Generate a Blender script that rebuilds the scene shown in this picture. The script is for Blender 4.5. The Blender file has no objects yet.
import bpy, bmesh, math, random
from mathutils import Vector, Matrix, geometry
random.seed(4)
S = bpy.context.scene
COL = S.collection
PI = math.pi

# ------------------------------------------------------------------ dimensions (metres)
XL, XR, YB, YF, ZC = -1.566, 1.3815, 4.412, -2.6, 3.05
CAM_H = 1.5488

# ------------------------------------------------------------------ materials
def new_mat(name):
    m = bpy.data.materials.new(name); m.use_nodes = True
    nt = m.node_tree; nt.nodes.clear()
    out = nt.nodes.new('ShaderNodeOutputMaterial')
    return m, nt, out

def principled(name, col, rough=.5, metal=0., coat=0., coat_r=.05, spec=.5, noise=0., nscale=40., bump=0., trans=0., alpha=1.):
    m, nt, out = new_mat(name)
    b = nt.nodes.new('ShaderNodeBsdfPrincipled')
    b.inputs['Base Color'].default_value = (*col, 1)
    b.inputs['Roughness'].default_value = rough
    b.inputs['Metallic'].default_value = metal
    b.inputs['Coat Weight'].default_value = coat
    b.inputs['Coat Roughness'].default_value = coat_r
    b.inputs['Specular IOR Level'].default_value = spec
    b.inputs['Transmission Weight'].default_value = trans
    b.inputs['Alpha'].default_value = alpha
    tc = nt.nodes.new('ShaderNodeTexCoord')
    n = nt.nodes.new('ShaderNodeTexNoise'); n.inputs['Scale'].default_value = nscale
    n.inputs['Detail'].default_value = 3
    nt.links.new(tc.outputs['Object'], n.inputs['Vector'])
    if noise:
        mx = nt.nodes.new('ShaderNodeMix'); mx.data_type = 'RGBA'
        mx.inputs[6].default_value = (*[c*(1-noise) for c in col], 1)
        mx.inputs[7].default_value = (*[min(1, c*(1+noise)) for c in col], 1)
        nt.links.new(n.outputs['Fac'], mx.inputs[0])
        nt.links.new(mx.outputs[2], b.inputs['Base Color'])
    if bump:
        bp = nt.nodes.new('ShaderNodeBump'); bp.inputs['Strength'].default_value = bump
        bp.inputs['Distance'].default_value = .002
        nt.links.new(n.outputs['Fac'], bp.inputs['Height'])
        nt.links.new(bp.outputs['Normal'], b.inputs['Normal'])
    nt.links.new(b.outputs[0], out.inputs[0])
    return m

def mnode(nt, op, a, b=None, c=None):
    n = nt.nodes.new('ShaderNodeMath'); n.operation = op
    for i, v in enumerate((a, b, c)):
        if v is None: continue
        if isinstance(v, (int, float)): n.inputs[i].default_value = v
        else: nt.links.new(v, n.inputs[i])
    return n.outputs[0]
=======
◆ Exercise goal:
Reproduce each line of the material above precisely.

◆ Solution:
Generate a Blender script that rebuilds the scene shown in this picture. The script is for Blender 4.5. The Blender file has no objects yet.
import bpy, bmesh, math, random
from mathutils import Vector, Matrix, geometry
random.seed(4)
S = bpy.context.scene
COL = S.collection
PI = math.pi

# ------------------------------------------------------------------ dimensions (metres)
XL, XR, YB, YF, ZC = -1.566, 1.3815, 4.412, -2.6, 3.05
CAM_H = 1.5488

# ------------------------------------------------------------------ materials
def new_mat(name):
    m = bpy.data.materials.new(name); m.use_nodes = True
    nt = m.node_tree; nt.nodes.clear()
    out = nt.nodes.new('ShaderNodeOutputMaterial')
    return m, nt, out

def principled(name, col, rough=.5, metal=0., coat=0., coat_r=.05, spec=.5, noise=0., nscale=40., bump=0., trans=0., alpha=1.):
    m, nt, out = new_mat(name)
    b = nt.nodes.new('ShaderNodeBsdfPrincipled')
    b.inputs['Base Color'].default_value = (*col, 1)
    b.inputs['Roughness'].default_value = rough
    b.inputs['Metallic'].default_value = metal
    b.inputs['Coat Weight'].default_value = coat
    b.inputs['Coat Roughness'].default_value = coat_r
    b.inputs['Specular IOR Level'].default_value = spec
    b.inputs['Transmission Weight'].default_value = trans
    b.inputs['Alpha'].default_value = alpha
    tc = nt.nodes.new('ShaderNodeTexCoord')
    n = nt.nodes.new('ShaderNodeTexNoise'); n.inputs['Scale'].default_value = nscale
    n.inputs['Detail'].default_value = 3
    nt.links.new(tc.outputs['Object'], n.inputs['Vector'])
    if noise:
        mx = nt.nodes.new('ShaderNodeMix'); mx.data_type = 'RGBA'
        mx.inputs[6].default_value = (*[c*(1-noise) for c in col], 1)
        mx.inputs[7].default_value = (*[min(1, c*(1+noise)) for c in col], 1)
        nt.links.new(n.outputs['Fac'], mx.inputs[0])
        nt.links.new(mx.outputs[2], b.inputs['Base Color'])
    if bump:
        bp = nt.nodes.new('ShaderNodeBump'); bp.inputs['Strength'].default_value = bump
        bp.inputs['Distance'].default_value = .002
        nt.links.new(n.outputs['Fac'], bp.inputs['Height'])
        nt.links.new(bp.outputs['Normal'], b.inputs['Normal'])
    nt.links.new(b.outputs[0], out.inputs[0])
    return m

def mnode(nt, op, a, b=None, c=None):
    n = nt.nodes.new('ShaderNodeMath'); n.operation = op
    for i, v in enumerate((a, b, c)):
        if v is None: continue
        if isinstance(v, (int, float)): n.inputs[i].default_value = v
        else: nt.links.new(v, n.inputs[i])
    return n.outputs[0]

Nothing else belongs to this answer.